> WRITTEN EXERCISE:
Find all the lines with "pixels" and gather them.

════════════════

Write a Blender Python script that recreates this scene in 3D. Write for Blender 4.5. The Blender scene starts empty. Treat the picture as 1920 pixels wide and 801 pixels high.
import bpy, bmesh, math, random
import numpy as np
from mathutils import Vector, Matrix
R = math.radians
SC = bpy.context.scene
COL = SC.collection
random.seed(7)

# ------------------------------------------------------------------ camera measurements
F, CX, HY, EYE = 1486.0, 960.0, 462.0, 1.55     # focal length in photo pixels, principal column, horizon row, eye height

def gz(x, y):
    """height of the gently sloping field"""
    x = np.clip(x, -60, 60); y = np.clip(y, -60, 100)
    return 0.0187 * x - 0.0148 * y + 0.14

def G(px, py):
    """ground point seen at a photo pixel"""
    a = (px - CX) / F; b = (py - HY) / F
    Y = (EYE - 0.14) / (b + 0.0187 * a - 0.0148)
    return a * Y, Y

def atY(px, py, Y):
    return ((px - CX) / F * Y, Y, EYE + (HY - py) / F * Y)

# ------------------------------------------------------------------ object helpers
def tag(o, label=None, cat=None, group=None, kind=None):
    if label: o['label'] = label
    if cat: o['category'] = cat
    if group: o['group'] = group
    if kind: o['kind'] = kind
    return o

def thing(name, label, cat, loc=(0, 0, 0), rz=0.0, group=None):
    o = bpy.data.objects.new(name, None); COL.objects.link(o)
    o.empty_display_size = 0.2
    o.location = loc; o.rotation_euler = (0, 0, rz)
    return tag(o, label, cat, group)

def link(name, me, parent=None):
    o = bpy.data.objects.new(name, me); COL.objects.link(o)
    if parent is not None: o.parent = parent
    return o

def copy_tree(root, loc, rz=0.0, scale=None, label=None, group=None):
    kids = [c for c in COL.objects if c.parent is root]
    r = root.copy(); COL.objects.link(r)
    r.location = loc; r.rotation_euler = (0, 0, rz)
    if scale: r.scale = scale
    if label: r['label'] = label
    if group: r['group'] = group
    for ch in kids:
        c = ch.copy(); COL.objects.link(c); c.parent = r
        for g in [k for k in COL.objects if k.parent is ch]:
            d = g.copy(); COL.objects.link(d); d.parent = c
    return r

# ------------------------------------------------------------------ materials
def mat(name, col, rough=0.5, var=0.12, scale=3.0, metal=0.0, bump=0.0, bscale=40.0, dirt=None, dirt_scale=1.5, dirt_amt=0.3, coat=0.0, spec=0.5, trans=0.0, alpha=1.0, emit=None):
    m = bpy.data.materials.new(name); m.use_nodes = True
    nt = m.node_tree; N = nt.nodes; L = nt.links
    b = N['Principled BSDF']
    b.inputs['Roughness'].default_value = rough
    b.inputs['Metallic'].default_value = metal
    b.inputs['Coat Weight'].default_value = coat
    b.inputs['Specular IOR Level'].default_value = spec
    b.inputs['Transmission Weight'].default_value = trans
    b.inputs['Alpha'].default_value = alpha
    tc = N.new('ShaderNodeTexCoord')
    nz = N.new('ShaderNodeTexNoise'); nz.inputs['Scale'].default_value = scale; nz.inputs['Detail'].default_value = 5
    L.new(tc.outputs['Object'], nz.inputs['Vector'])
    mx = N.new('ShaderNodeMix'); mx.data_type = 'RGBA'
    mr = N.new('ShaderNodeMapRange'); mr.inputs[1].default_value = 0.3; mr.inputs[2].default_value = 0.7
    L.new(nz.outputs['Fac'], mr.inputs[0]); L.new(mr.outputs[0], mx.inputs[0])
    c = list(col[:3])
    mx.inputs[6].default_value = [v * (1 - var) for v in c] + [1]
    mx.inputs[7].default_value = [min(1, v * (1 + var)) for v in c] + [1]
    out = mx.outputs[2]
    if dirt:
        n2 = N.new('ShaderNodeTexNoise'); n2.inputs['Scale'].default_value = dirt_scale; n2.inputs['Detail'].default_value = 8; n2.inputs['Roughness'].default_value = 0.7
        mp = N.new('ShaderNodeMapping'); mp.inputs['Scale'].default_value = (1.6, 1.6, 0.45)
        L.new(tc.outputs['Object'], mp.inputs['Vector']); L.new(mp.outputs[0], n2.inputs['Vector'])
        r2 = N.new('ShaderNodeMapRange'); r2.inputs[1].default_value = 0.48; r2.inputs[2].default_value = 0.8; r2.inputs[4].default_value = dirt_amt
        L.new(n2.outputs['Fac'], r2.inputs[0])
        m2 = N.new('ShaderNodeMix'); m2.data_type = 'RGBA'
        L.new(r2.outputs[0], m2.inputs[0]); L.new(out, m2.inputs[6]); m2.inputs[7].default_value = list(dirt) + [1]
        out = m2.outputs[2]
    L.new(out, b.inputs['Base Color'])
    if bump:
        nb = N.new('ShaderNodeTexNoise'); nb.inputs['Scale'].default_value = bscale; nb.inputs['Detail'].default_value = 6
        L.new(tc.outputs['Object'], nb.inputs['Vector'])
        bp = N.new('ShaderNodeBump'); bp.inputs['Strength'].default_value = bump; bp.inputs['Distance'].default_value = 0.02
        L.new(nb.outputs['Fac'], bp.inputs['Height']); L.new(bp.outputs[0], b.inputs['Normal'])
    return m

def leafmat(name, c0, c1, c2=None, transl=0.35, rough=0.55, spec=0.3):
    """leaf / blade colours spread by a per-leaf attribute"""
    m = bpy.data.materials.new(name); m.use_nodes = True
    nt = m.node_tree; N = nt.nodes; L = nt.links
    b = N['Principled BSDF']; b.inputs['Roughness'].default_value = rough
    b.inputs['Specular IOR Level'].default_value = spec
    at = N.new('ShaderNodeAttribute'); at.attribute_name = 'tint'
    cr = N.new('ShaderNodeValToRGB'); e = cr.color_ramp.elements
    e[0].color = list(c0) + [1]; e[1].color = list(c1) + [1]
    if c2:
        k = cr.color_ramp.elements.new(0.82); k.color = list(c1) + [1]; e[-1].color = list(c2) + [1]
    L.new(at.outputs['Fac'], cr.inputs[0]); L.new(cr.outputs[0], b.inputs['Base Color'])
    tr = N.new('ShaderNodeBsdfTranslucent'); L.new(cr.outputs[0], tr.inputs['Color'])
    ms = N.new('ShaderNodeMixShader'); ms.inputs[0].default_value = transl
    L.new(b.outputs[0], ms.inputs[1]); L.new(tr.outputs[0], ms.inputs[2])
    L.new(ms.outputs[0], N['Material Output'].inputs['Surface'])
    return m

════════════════

> EXPECTED ANSWER:
Write a Blender Python script that recreates this scene in 3D. Write for Blender 4.5. The Blender scene starts empty. Treat the picture as 1920 pixels wide and 801 pixels high.
F, CX, HY, EYE = 1486.0, 960.0, 462.0, 1.55     # focal length in photo pixels, principal column, horizon row, eye height